Eine Kleiderordnung (Dresscode) bietet Mitarbeitenden einen Rahmen an Optionen für mögliche Looks. Solche unausgesprochenen Dresscodes sind sehr unterschiedlich – in klassischen Branchen wie Versicherungen und Kanzleien tragen die Angestellten oft Business Casual, in der Kreativwirtschaft wird getragen, was gefällt. Dabei kann jede/r Einzelne entscheiden, inwieweit er diese unausgesprochenen Regeln befolgt oder seinen eigenen Stil pflegt.
Wer sich Gedanken über seine Rolle und Wirkung im Job macht, wird verstehen, welche Outfits zu lässig und welche passend sind. Kleider machen immer noch Leute. Und Kleider machen Erfolg. Wer sich nachlässig kleidet, wird schnell ausstrahlen, dass ihm die Arbeit eigentlich egal ist – und das fördert nicht gerade den beruflichen Aufstieg. Ich habe schon erlebt, dass Azubis besser angezogen waren als ihre Chefs, was mich in Meetings irritiert hat. Mode sollte widerspiegeln, wer Du bist, was Du fühlst und wo Du hinwillst.

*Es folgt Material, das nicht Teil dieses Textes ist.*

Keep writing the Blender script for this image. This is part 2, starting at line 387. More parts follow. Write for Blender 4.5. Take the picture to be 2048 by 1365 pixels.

Was sind absolute No-Gos als Kleidung im beruflichen Umfeld unabhängig von der Hierarchie?
SD: Crocs, transparente Tops, Leggins mit sichtbarem Po und zu viel Haut sind klassische No-Gos. Meist ist es aber mehr die Kombination von Kleidungsstücken, die einen Look inakzeptabel aussehen lässt. Ich finde zum Beispiel Bermuda Shorts bei Männern im Hochsommer ok, wenn sie ein Poloshirt und anständige Schuhe dazu tragen, aber eben nicht Treckingsandalen und ein bedrucktes Konzert-T-Shirt.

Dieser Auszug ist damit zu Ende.